By Thomson Reuters Mar 31, 2026 | 12:01 PM

By Svea Herbst-Bayliss

March 31 (Reuters) – Activist investor Irenic Capital Management said on Tuesday that technology company Snap could be worth at least five times as much as today’s valuation but needs ​to cut costs, optimize its portfolio and use artificial intelligence ‌better.

“Snap should be worth a lot more than $7 billion,” Irenic portfolio manager Adam Katz wrote to Snap co-founder and Chief Executive Evan Spiegel, adding that if the company follows Irenic’s blueprint for change, its valuation could soar to around $35 billion.

Irenic said on ‌Tuesday ​that it has an economic interest of roughly ⁠2.5% of the company’s Class ⁠A shares.

Irenic, which has a history of successfully pushing for change at companies in the technology and aerospace sectors, urged Snap to spin off or shut Specs, its augmented-reality eyeglasses unit. It also called ​on Snap to consider cutting costs through layoffs and to buy back more discounted stock, among other moves.

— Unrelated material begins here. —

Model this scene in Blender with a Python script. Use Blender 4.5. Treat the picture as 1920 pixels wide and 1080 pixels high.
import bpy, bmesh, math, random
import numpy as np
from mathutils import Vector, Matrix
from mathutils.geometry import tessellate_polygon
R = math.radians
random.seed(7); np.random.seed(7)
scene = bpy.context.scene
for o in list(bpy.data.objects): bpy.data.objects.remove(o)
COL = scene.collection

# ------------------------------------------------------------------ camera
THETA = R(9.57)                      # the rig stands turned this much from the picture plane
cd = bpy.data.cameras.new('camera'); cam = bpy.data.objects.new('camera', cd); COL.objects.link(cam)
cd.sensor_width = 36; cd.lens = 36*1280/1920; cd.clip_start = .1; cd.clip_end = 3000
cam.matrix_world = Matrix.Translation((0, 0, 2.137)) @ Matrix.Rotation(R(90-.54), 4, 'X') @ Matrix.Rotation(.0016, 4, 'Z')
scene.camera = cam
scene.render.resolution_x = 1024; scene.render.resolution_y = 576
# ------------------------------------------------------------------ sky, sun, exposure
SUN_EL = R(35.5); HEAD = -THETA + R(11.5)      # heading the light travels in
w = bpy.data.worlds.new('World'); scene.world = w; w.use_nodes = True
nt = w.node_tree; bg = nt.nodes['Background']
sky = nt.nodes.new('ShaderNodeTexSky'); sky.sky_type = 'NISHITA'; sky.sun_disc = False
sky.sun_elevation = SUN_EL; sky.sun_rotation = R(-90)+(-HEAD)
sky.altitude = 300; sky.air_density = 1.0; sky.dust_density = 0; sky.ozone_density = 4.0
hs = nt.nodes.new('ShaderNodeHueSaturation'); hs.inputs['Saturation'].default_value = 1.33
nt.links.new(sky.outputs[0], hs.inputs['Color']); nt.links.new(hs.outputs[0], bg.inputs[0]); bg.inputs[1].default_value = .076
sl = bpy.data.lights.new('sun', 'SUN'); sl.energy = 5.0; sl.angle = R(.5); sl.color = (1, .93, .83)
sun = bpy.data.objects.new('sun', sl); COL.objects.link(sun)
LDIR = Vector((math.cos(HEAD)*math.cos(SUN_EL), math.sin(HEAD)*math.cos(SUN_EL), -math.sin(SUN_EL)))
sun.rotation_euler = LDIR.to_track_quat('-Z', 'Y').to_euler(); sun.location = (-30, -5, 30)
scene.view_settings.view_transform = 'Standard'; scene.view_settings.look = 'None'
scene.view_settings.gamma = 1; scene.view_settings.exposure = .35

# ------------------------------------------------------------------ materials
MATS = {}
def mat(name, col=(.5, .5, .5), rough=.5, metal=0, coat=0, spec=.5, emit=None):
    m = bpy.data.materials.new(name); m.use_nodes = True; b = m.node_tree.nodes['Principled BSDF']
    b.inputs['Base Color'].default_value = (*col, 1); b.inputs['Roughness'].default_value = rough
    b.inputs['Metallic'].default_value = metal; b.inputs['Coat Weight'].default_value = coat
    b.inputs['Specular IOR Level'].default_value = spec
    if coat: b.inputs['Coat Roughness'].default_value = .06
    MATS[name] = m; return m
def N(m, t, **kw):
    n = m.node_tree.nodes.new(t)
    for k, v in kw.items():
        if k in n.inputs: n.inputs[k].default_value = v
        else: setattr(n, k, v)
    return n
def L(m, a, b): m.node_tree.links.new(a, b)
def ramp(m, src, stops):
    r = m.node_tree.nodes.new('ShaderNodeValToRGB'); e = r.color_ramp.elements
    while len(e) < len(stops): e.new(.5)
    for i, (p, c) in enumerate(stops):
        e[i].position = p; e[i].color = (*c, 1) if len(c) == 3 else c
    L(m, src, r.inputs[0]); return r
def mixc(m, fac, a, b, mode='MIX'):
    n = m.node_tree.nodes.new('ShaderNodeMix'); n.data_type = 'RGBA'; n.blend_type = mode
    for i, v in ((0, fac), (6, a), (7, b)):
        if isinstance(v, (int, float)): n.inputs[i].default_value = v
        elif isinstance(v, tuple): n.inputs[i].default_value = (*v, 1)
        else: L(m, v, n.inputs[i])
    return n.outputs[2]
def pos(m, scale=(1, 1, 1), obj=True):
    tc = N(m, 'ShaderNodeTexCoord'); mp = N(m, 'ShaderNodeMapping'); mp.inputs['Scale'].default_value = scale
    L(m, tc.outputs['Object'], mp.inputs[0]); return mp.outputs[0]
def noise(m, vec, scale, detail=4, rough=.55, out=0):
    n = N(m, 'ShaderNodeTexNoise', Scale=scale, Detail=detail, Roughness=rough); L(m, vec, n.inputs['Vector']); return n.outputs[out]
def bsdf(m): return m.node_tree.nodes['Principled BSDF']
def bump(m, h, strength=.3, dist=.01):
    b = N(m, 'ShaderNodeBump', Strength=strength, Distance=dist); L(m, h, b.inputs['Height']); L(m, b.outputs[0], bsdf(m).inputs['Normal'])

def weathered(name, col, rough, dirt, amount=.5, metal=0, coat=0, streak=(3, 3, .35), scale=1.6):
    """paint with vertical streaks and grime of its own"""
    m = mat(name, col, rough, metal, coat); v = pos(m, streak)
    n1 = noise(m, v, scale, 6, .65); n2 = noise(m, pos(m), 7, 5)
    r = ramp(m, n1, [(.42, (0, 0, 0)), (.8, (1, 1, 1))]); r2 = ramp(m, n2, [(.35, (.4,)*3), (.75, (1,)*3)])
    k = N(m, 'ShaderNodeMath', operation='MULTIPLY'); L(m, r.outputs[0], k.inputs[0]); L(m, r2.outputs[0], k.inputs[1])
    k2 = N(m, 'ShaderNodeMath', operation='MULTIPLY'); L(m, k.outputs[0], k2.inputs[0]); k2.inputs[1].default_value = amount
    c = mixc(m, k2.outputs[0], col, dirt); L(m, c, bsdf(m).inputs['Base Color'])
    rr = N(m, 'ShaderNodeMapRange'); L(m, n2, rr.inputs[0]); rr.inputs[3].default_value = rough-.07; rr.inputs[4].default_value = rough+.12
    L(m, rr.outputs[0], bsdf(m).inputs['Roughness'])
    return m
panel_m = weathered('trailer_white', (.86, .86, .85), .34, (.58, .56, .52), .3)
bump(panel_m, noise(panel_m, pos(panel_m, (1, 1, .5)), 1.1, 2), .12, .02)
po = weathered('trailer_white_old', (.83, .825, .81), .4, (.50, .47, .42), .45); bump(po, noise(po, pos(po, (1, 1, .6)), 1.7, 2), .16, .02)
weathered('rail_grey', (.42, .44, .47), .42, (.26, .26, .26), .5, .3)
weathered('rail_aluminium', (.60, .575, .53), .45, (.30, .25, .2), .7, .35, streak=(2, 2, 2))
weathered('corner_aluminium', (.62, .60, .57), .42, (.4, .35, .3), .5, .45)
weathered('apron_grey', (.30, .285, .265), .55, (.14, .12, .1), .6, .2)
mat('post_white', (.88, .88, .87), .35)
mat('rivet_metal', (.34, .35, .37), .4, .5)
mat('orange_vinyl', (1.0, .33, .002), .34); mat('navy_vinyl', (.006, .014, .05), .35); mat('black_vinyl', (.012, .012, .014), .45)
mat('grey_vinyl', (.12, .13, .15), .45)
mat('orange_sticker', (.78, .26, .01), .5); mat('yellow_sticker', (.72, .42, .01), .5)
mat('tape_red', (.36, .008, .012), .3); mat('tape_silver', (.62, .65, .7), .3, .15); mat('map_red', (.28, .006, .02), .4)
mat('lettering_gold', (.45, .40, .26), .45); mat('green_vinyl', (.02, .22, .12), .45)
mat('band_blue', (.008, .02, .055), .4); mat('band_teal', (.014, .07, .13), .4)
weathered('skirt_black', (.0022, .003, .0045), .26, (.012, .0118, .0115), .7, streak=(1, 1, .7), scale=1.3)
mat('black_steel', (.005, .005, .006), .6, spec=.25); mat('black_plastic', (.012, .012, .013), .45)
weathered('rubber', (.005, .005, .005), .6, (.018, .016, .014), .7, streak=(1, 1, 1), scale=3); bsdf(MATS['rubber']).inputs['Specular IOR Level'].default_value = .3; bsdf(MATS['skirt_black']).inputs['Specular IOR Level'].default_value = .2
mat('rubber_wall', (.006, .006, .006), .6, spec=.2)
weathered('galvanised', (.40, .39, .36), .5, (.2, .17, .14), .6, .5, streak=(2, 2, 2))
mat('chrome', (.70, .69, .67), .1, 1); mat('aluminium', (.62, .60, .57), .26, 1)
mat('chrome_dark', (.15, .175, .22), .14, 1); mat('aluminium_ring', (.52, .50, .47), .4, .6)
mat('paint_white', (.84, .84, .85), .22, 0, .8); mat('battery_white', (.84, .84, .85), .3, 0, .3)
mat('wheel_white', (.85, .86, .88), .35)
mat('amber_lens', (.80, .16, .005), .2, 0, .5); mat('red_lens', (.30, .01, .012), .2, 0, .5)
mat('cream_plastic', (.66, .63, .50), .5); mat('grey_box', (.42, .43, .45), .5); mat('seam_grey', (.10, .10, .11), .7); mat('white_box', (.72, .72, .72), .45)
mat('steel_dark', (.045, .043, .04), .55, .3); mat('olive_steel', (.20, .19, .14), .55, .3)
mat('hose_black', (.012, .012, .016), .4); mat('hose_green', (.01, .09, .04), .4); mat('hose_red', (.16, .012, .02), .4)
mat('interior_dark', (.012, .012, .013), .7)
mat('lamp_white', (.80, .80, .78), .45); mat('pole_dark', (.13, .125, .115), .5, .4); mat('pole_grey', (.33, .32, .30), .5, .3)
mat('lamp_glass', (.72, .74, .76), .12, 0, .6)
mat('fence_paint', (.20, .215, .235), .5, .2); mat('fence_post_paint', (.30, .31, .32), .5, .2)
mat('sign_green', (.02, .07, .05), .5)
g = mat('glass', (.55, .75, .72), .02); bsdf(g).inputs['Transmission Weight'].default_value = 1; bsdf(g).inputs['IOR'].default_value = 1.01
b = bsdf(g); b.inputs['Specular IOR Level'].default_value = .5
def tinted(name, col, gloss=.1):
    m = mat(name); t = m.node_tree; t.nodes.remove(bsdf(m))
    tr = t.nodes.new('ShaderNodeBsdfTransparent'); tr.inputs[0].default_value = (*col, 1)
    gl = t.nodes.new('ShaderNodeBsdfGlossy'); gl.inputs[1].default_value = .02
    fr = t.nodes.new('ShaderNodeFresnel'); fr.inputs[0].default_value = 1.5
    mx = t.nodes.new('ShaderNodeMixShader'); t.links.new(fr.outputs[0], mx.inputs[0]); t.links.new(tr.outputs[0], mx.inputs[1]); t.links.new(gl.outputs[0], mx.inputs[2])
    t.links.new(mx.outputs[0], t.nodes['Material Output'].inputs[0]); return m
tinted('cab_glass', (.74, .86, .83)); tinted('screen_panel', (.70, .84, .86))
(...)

“Snap should not continue doing what ⁠it has been doing. It’s not ⁠working,” Katz said in the letter. “And we’re not telling you ​anything you don’t know already.”

Investors reacted quickly by pushing up Snap’s stock ​price more than 12% on the last trading day of ‌the quarter. Since the start of the year, the stock price has lost 45%.

While Katz complimented management by noting how it  built a widely used social network, he also said, “we think you have a second act,” and ⁠leaned heavily on how Snap could make better use of artificial intelligence.

Bloomberg reported Irenic’s position shortly before Irenic published its letter to the company.

Snap said ⁠it engages with all ‌shareholders and welcomes their thoughts. “We’ve taken steps to improve ⁠performance, strengthen free cash flow, and offset dilution, and ​will ‌continue to evaluate actions that drive long-term value for ​all stockholders,” ⁠Chairman Michael Lynton said in a statement.

Last year, Snap said it would buy back up to $500 million worth of Class A shares. It also partnered with Perplexity AI to integrate a conversational search engine into Snap.